Tuesday, March 11, 2008

More on foreign policy and presidential politics

Writing for Dissent on-line, Nicolaus Mills opines a bit more about last week's dust-up involving Samantha Power's comments about Sen. Clinton. Prof. Mills disagrees with the Obama campaign's eager acceptance of her resignation and offers another, more plausible reason for the quick acceptance of her offer to resign.
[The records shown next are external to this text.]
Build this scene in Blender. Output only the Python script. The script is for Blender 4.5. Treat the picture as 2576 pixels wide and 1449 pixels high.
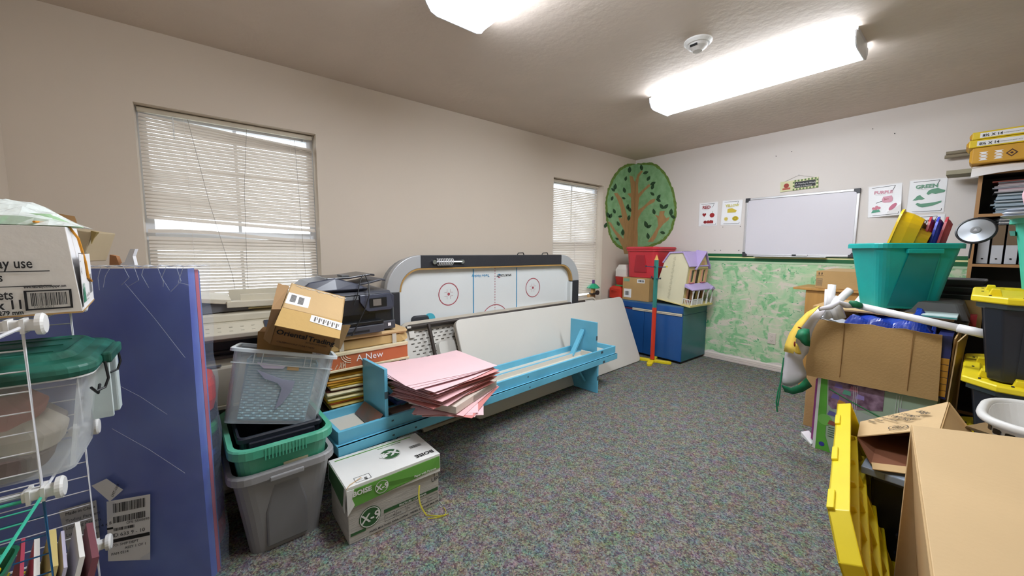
import bpy, bmesh, math, random
from math import sin, cos, pi, radians, sqrt, atan2
from mathutils import Matrix, Vector, Euler
random.seed(7)
sc = bpy.context.scene
col = sc.collection
for o in list(bpy.data.objects): bpy.data.objects.remove(o)

# ------------------------------------------------------------ camera, sky, exposure
# World: corner of the two visible walls is the origin; the window wall is y=0, the whiteboard wall x=0.
CAM = Vector((-4.5711, -3.0145, 1.2381)); FOC = 956.37
YAW, PITCH, ROLL = radians(50.9), radians(5.692), radians(0.339)
FW = Vector((cos(YAW)*cos(PITCH), sin(YAW)*cos(PITCH), -sin(PITCH)))
_r = Vector((sin(YAW), -cos(YAW), 0)); _u = _r.cross(FW)
RT = _r*cos(ROLL)+_u*sin(ROLL); UP = RT.cross(FW)
cd = bpy.data.cameras.new('camera'); cam = bpy.data.objects.new('camera', cd); col.objects.link(cam)
cd.sensor_width = 36; cd.lens = 36*FOC/2576; cd.clip_start = .02
cam.matrix_world = Matrix((( RT.x, UP.x, -FW.x, CAM.x), (RT.y, UP.y, -FW.y, CAM.y), (RT.z, UP.z, -FW.z, CAM.z), (0,0,0,1)))
sc.camera = cam
w = bpy.data.worlds.new('world'); sc.world = w; w.use_nodes = True
w.node_tree.nodes['Background'].inputs[0].default_value = (.86, .93, 1, 1)
w.node_tree.nodes['Background'].inputs[1].default_value = SKY = 1.25
sc.view_settings.view_transform = 'Standard'; sc.view_settings.look = 'None'
sc.view_settings.gamma = 1; sc.view_settings.use_curve_mapping = False
sc.view_settings.exposure = 1.50
LAMP = 11.0          # emission of the fluorescent lenses
sc.cycles.use_denoising = True
sc.cycles.max_bounces = 10; sc.cycles.diffuse_bounces = 5; sc.cycles.transparent_max_bounces = 24
sc.cycles.transmission_bounces = 8; sc.cycles.sample_clamp_indirect = 8
sc.cycles.caustics_reflective = False; sc.cycles.caustics_refractive = False

# measured points: where the sight line through a photo pixel meets a real plane of the room
def ray(px, py): return RT*((px-1288)/FOC) - UP*((py-724.5)/FOC) + FW
def atz(px, py, z): r = ray(px, py); return CAM+r*((z-CAM.z)/r.z)
def atx(px, py, x): r = ray(px, py); return CAM+r*((x-CAM.x)/r.x)
def aty(px, py, y): r = ray(px, py); return CAM+r*((y-CAM.y)/r.y)
def atd(px, py, d): return CAM+ray(px, py)*d

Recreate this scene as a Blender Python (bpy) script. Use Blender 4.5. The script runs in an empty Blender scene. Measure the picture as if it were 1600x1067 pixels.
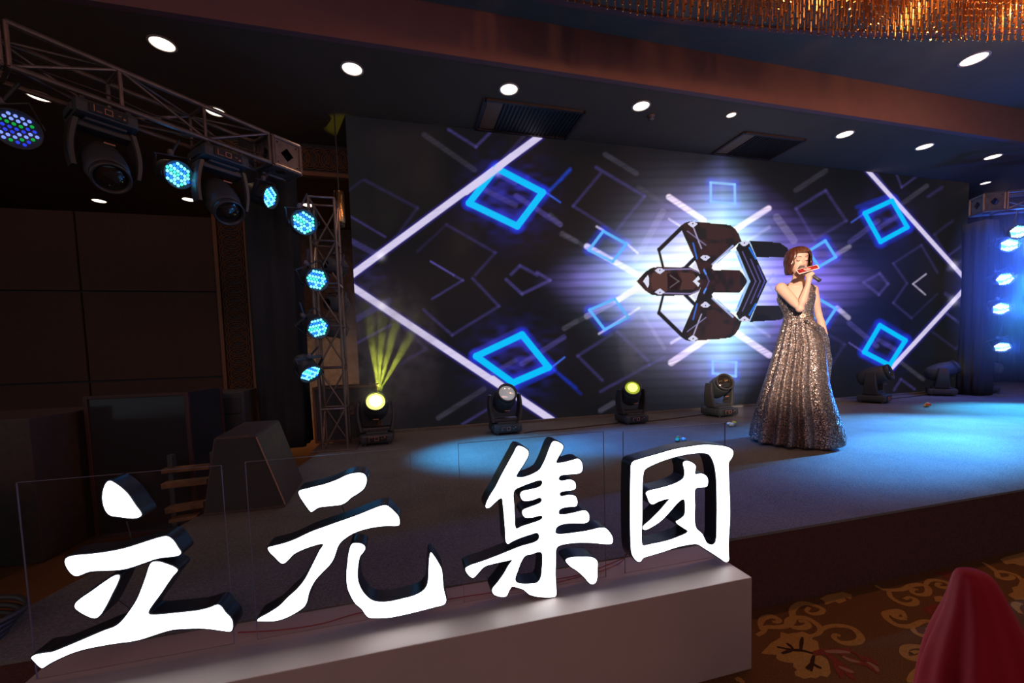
import bpy, bmesh, math, random
import numpy as np
from mathutils import Vector, Matrix, Quaternion
random.seed(4); np.random.seed(4)
scene = bpy.context.scene
COL = scene.collection
pi = math.pi

# ------------------------------------------------------------------ camera
FPX, PX, PY = 640.0, 800.0, 593.0            # focal length and principal point (1600x1067 frame)
yaw, pitch, roll = [math.radians(a) for a in (14.42, -3.477, 1.747)]
fw = np.array([math.sin(yaw)*math.cos(pitch), math.cos(yaw)*math.cos(pitch), math.sin(pitch)])
rt = np.array([math.cos(yaw), -math.sin(yaw), 0.0]); dn = np.cross(fw, rt)
r2 = math.cos(roll)*rt + math.sin(roll)*dn; d2 = -math.sin(roll)*rt + math.cos(roll)*dn
M = np.array([r2, d2, fw]); CAM = np.array([0, 0, 1.22])
cd = bpy.data.cameras.new('camera'); cam = bpy.data.objects.new('camera', cd); COL.objects.link(cam)
cd.sensor_width = 36; cd.lens = FPX/1600*36; cd.shift_y = (PY-533.5)/1600; cd.clip_start = .02; cd.clip_end = 100
cam.matrix_world = Matrix(((r2[0], -d2[0], -fw[0], CAM[0]), (r2[1], -d2[1], -fw[1], CAM[1]), (r2[2], -d2[2], -fw[2], CAM[2]), (0, 0, 0, 1)))
scene.camera = cam

# ------------------------------------------------------------------ world, lights, exposure
scene.view_settings.view_transform = 'Standard'; scene.view_settings.look = 'None'
scene.view_settings.exposure = 0.0; scene.view_settings.gamma = 1.0; scene.view_settings.use_curve_mapping = False
w = bpy.data.worlds.new('world'); scene.world = w; w.use_nodes = True
w.node_tree.nodes['Background'].inputs[0].default_value = (.72, .88, 1.0, 1)
w.node_tree.nodes['Background'].inputs[1].default_value = .19
def light(name, kind, loc, target, energy, col, **kw):
    l = bpy.data.lights.new(name, kind); l.energy = energy; l.color = col
    o = bpy.data.objects.new(name, l); COL.objects.link(o); o.location = loc
    if target is not None:
        o.rotation_euler = (Vector(target)-Vector(loc)).to_track_quat('-Z', 'Y').to_euler()
    for k, v in kw.items(): setattr(l, k, v)
    return o
WARM = (1, .62, .38); BLUE = (.02, .22, 1.0); CYAN = (.02, .5, 1.0)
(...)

Commenting on a BBC News interview Power gave while on her fateful London trip, Mills observes that perhaps this interview is the reason why her resignation was immediately accepted, maybe even sought by the campaign, whose foreign policy guru she had been until last Friday. Mills obeserves that in the interview "she spoke with a complexity that Barack Obama has not yet displayed on the campaign trail about the problems of a quick American pullout from Iraq. After explaining to her BBC interviewer that Obama’s 16-month plan for American troop withdrawal was only 'a best-case scenario,' Power went on to paint a stark picture of the practical obstacles Obama would face as president. 'He will of course not rely upon some plan that he crafted as a presidential candidate or as a US senator,' Power told the BBC. 'He will rely on a plan, an operational plan that he pulls together in consultation with people who are on the ground, to whom he doesn’t have daily access now as a result of not being the president.'" This should do away with any charges of naïveté on her part and show the realism that foreign policy requires whether we like it or not.
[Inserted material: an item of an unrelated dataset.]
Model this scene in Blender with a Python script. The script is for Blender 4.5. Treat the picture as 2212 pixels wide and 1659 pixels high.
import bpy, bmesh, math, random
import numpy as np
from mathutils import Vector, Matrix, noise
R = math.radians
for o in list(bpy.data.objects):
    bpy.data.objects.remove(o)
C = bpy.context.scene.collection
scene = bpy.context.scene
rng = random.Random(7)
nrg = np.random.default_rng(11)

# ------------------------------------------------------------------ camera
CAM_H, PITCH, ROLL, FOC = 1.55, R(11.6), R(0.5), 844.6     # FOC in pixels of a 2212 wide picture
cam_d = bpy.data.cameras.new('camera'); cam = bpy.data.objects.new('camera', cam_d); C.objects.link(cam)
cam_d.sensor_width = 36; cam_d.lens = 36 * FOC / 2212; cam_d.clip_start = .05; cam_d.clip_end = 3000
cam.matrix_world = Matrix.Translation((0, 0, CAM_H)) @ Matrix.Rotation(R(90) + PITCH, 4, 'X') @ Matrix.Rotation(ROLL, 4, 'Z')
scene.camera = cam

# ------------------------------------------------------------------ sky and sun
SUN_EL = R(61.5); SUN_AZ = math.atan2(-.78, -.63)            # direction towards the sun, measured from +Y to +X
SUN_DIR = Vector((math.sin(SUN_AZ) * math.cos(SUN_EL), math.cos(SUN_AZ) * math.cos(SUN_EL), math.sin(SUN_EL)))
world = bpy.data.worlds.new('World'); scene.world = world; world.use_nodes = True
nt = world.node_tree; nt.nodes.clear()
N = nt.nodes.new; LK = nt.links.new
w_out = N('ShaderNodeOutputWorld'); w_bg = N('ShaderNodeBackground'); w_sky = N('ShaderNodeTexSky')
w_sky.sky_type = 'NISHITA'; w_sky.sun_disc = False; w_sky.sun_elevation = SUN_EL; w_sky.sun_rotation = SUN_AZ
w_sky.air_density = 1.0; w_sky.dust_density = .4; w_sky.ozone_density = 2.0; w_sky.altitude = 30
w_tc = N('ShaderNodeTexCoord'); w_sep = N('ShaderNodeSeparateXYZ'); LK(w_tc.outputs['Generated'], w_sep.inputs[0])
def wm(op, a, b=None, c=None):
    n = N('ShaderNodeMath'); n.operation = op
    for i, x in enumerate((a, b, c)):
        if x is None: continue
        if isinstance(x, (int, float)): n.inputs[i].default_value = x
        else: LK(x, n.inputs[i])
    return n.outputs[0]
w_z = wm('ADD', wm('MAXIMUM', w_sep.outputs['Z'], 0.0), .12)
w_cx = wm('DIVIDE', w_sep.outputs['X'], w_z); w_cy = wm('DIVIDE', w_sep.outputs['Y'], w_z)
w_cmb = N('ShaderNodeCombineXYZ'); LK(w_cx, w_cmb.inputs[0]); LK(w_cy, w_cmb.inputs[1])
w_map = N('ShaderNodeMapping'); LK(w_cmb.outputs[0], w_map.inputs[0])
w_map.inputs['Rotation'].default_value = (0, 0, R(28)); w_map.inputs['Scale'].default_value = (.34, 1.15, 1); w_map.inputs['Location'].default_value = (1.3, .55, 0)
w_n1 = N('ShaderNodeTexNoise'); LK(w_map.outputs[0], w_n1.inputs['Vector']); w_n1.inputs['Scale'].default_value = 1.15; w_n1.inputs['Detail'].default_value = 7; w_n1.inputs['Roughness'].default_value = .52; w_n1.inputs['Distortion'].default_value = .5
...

In other not so good foreign policy news, Admiral William Fallon, commander of U.S. Central Command suddenly announced his retirement today. In all likelihood the reason he retired was because he found all the saber rattling with regard to Iran unhelpful to on-going efforts to stabilize the Middle East in the wake of our Iraqi adventure and was urging immediate reductions in U.S. forces. This apparently put him at odds with some in the Administration, though, oddly enough, not his immediate boss, Secretary of Defense Robert Gates, who is also an eminently reasonable person and who, I believe, was very sad to see Fallon's departure.